------ DATA SECTION
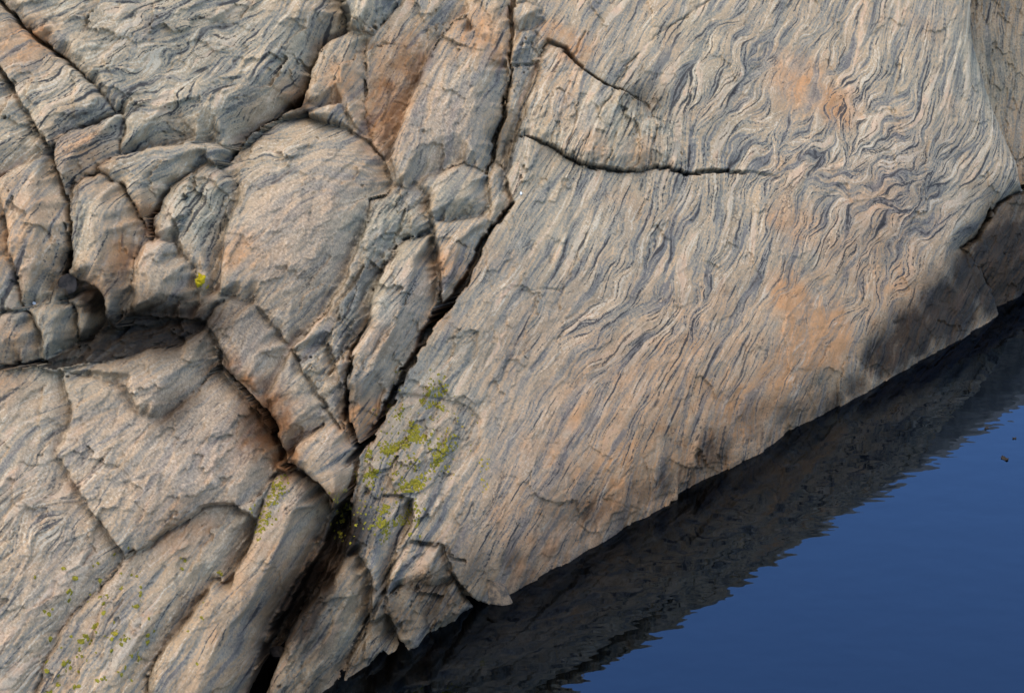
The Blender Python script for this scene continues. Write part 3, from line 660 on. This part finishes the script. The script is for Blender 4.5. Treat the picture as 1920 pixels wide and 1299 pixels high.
# pale lenses of quartz and feldspar lying in the bands
lens = nb.rng(nb.math('ADD', lc, nb.math('ADD', nb.math('MULTIPLY', lm, .55), nb.math('MULTIPLY', nb.math('SUBTRACT', speck2, .5), 1.5))), 1.05, 1.45)
c1 = nb.mix(nb.math('MULTIPLY', lens, .8), c1, nb.mix(nb.rng(patch, .4, .6), C(.46, .36, .255), C(.45, .30, .20)))
# coarse pink rock
g1 = nb.mix(nb.rng(speck2, .35, .68), C(.27, .195, .14), C(.48, .37, .27))
g1 = nb.mix(nb.rng(speck, .56, .72), g1, C(.10, .09, .083))
c2 = nb.mix(nb.math('MULTIPLY', gr, .56), c1, g1)
# colour casts of the minerals
c2 = nb.mix(nb.math('MULTIPLY', pu_, .36), c2, nb.mix(nb.rng(v1, -1.2, 1.2), C(.10, .088, .09), C(.27, .215, .19)))
c2 = nb.mix(nb.math('MULTIPLY', ol, .55), c2, nb.mix(nb.rng(v1, -1.2, 1.2), C(.15, .145, .11), C(.34, .315, .235)))
c2 = nb.mix(nb.math('MULTIPLY', og, nb.rng(v1, -1.1, .5, .3, .95)), c2, C(.40, .225, .125))
# thin dark biotite seams
seam = nb.math('MULTIPLY', nb.rng(lf, -.8, -1.6), nb.math('SUBTRACT', 1.0, nb.math('MULTIPLY', gr, .6)))
seam2 = nb.math('MULTIPLY', nb.rng(lm, -1.0, -1.9), nb.math('SUBTRACT', 1.0, nb.math('MULTIPLY', gr, .7)))
c2 = nb.mix(nb.math('MULTIPLY', nb.math('MAXIMUM', seam, seam2), .85), c2, DARK)
c2 = nb.mix(nb.math('MULTIPLY', vp, .55), c2, C(.46, .38, .29))
c2 = nb.mix(nb.math('MULTIPLY', vn, .62), c2, C(.045, .04, .04))
c2 = nb.mix(nb.math('MULTIPLY', ru, .75), c2, C(.17, .066, .024))
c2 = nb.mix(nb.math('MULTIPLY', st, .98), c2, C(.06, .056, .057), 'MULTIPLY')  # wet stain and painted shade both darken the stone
val = nb.math('ADD', .22, nb.math('ADD', nb.math('MULTIPLY', patch, .5), nb.math('ADD', nb.math('MULTIPLY', speck, .62), nb.math('MULTIPLY', speck2, .48))))
hv = n.new('ShaderNodeHueSaturation'); l.new(c2, hv.inputs['Color']); l.new(nb.math('MULTIPLY', val, .63), hv.inputs['Value']); hv.inputs['Saturation'].default_value = 1.12
l.new(hv.outputs[0], bs.inputs['Base Color'])
l.new(nb.math('SUBTRACT', .88, nb.math('MULTIPLY', st, .25)), bs.inputs['Roughness'])
bs.inputs['Specular IOR Level'].default_value = .05
bp = n.new('ShaderNodeBump'); bp.inputs['Strength'].default_value = .55; bp.inputs['Distance'].default_value = .004
l.new(nb.math('ADD', speck, nb.math('MULTIPLY', speck2, 1.4)), bp.inputs['Height']); l.new(bp.outputs[0], bs.inputs['Normal'])

def simple(name, cols, scale, rough=.8, bump=.4):
    m, n, l = new_mat(name); q = NB(m); b = n['Principled BSDF']
    t = n.new('ShaderNodeTexCoord').outputs['Object']
    nn = q.noise(t, scale, 4, .65)
    l.new(q.mix(q.rng(nn, .35, .65), cols[0], cols[1]), b.inputs['Base Color'])
    b.inputs['Roughness'].default_value = rough; b.inputs['Specular IOR Level'].default_value = .08
    bp = n.new('ShaderNodeBump'); bp.inputs['Strength'].default_value = bump; bp.inputs['Distance'].default_value = .004
    l.new(nn, bp.inputs['Height']); l.new(bp.outputs[0], b.inputs['Normal'])
    return m
M_lichen = simple('lichen', (C(.14, .105, .004), C(.23, .175, .006)), 160, .9)
M_lichen2 = simple('lichen_green', (C(.08, .066, .01), C(.165, .135, .012)), 160, .9)
M_bed = simple('silt', (C(.035, .026, .016), C(.085, .065, .042)), 7, .9)
M_bedrock = simple('bedrock', (C(.16, .14, .12), C(.30, .25, .20)), 14, .9)
M_stone = simple('stone', (C(.03, .026, .022), C(.10, .07, .045)), 40, .8)
M_dstone = simple('dark_stone', (C(.009, .008, .0075), C(.026, .021, .018)), 40, .7)
M_white = simple('pale_quartz', (C(.3, .31, .31), C(.4, .41, .41)), 90, .6)
M_leaf = simple('dead_leaf', (C(.008, .006, .004), C(.018, .013, .009)), 90, .7)

# ------------------------------------------------------------------ build the blocks out of the relief
def tag(o, label=None, cat=None, group=None, kind=None):
    if label: o['label'] = label
    if cat: o['category'] = cat
    if group: o['group'] = group
    if kind: o['kind'] = kind
def mesh_obj(name, verts, faces, mat, parent=None, smooth=True):
    me = bpy.data.meshes.new(name)
    if isinstance(faces, np.ndarray):
        nf, w_ = faces.shape
        me.vertices.add(len(verts)); me.vertices.foreach_set('co', np.ascontiguousarray(verts, np.float32).ravel())
        me.loops.add(nf * w_); me.loops.foreach_set('vertex_index', faces.astype(np.int32).ravel())
        me.polygons.add(nf); me.polygons.foreach_set('loop_start', np.arange(0, nf * w_, w_, dtype=np.int32))
        me.update(calc_edges=True)
    else:
        me.from_pydata([tuple(v) for v in verts], [], faces); me.update()
    if smooth: me.polygons.foreach_set('use_smooth', np.ones(len(me.polygons), bool))
    me.materials.append(mat)
    ob = bpy.data.objects.new(name, me); COL.objects.link(ob)
    if parent: ob.parent = parent
    return ob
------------
WRITTEN PROBLEM:
Reproduce the whole listing exactly, but not the images in it.

FINAL ANSWER:
The Blender Python script for this scene continues. Write part 3, from line 660 on. This part finishes the script. The script is for Blender 4.5. Treat the picture as 1920 pixels wide and 1299 pixels high.
# pale lenses of quartz and feldspar lying in the bands
lens = nb.rng(nb.math('ADD', lc, nb.math('ADD', nb.math('MULTIPLY', lm, .55), nb.math('MULTIPLY', nb.math('SUBTRACT', speck2, .5), 1.5))), 1.05, 1.45)
c1 = nb.mix(nb.math('MULTIPLY', lens, .8), c1, nb.mix(nb.rng(patch, .4, .6), C(.46, .36, .255), C(.45, .30, .20)))
# coarse pink rock
g1 = nb.mix(nb.rng(speck2, .35, .68), C(.27, .195, .14), C(.48, .37, .27))
g1 = nb.mix(nb.rng(speck, .56, .72), g1, C(.10, .09, .083))
c2 = nb.mix(nb.math('MULTIPLY', gr, .56), c1, g1)
# colour casts of the minerals
c2 = nb.mix(nb.math('MULTIPLY', pu_, .36), c2, nb.mix(nb.rng(v1, -1.2, 1.2), C(.10, .088, .09), C(.27, .215, .19)))
c2 = nb.mix(nb.math('MULTIPLY', ol, .55), c2, nb.mix(nb.rng(v1, -1.2, 1.2), C(.15, .145, .11), C(.34, .315, .235)))
c2 = nb.mix(nb.math('MULTIPLY', og, nb.rng(v1, -1.1, .5, .3, .95)), c2, C(.40, .225, .125))
# thin dark biotite seams
seam = nb.math('MULTIPLY', nb.rng(lf, -.8, -1.6), nb.math('SUBTRACT', 1.0, nb.math('MULTIPLY', gr, .6)))
seam2 = nb.math('MULTIPLY', nb.rng(lm, -1.0, -1.9), nb.math('SUBTRACT', 1.0, nb.math('MULTIPLY', gr, .7)))
c2 = nb.mix(nb.math('MULTIPLY', nb.math('MAXIMUM', seam, seam2), .85), c2, DARK)
c2 = nb.mix(nb.math('MULTIPLY', vp, .55), c2, C(.46, .38, .29))
c2 = nb.mix(nb.math('MULTIPLY', vn, .62), c2, C(.045, .04, .04))
c2 = nb.mix(nb.math('MULTIPLY', ru, .75), c2, C(.17, .066, .024))
c2 = nb.mix(nb.math('MULTIPLY', st, .98), c2, C(.06, .056, .057), 'MULTIPLY')  # wet stain and painted shade both darken the stone
val = nb.math('ADD', .22, nb.math('ADD', nb.math('MULTIPLY', patch, .5), nb.math('ADD', nb.math('MULTIPLY', speck, .62), nb.math('MULTIPLY', speck2, .48))))
hv = n.new('ShaderNodeHueSaturation'); l.new(c2, hv.inputs['Color']); l.new(nb.math('MULTIPLY', val, .63), hv.inputs['Value']); hv.inputs['Saturation'].default_value = 1.12
l.new(hv.outputs[0], bs.inputs['Base Color'])
l.new(nb.math('SUBTRACT', .88, nb.math('MULTIPLY', st, .25)), bs.inputs['Roughness'])
bs.inputs['Specular IOR Level'].default_value = .05
bp = n.new('ShaderNodeBump'); bp.inputs['Strength'].default_value = .55; bp.inputs['Distance'].default_value = .004
l.new(nb.math('ADD', speck, nb.math('MULTIPLY', speck2, 1.4)), bp.inputs['Height']); l.new(bp.outputs[0], bs.inputs['Normal'])

def simple(name, cols, scale, rough=.8, bump=.4):
    m, n, l = new_mat(name); q = NB(m); b = n['Principled BSDF']
    t = n.new('ShaderNodeTexCoord').outputs['Object']
    nn = q.noise(t, scale, 4, .65)
    l.new(q.mix(q.rng(nn, .35, .65), cols[0], cols[1]), b.inputs['Base Color'])
    b.inputs['Roughness'].default_value = rough; b.inputs['Specular IOR Level'].default_value = .08
    bp = n.new('ShaderNodeBump'); bp.inputs['Strength'].default_value = bump; bp.inputs['Distance'].default_value = .004
    l.new(nn, bp.inputs['Height']); l.new(bp.outputs[0], b.inputs['Normal'])
    return m
M_lichen = simple('lichen', (C(.14, .105, .004), C(.23, .175, .006)), 160, .9)
M_lichen2 = simple('lichen_green', (C(.08, .066, .01), C(.165, .135, .012)), 160, .9)
M_bed = simple('silt', (C(.035, .026, .016), C(.085, .065, .042)), 7, .9)
M_bedrock = simple('bedrock', (C(.16, .14, .12), C(.30, .25, .20)), 14, .9)
M_stone = simple('stone', (C(.03, .026, .022), C(.10, .07, .045)), 40, .8)
M_dstone = simple('dark_stone', (C(.009, .008, .0075), C(.026, .021, .018)), 40, .7)
M_white = simple('pale_quartz', (C(.3, .31, .31), C(.4, .41, .41)), 90, .6)
M_leaf = simple('dead_leaf', (C(.008, .006, .004), C(.018, .013, .009)), 90, .7)

# ------------------------------------------------------------------ build the blocks out of the relief
def tag(o, label=None, cat=None, group=None, kind=None):
    if label: o['label'] = label
    if cat: o['category'] = cat
    if group: o['group'] = group
    if kind: o['kind'] = kind
def mesh_obj(name, verts, faces, mat, parent=None, smooth=True):
    me = bpy.data.meshes.new(name)
    if isinstance(faces, np.ndarray):
        nf, w_ = faces.shape
        me.vertices.add(len(verts)); me.vertices.foreach_set('co', np.ascontiguousarray(verts, np.float32).ravel())
        me.loops.add(nf * w_); me.loops.foreach_set('vertex_index', faces.astype(np.int32).ravel())
        me.polygons.add(nf); me.polygons.foreach_set('loop_start', np.arange(0, nf * w_, w_, dtype=np.int32))
        me.update(calc_edges=True)
    else:
        me.from_pydata([tuple(v) for v in verts], [], faces); me.update()
    if smooth: me.polygons.foreach_set('use_smooth', np.ones(len(me.polygons), bool))
    me.materials.append(mat)
    ob = bpy.data.objects.new(name, me); COL.objects.link(ob)
    if parent: ob.parent = parent
    return ob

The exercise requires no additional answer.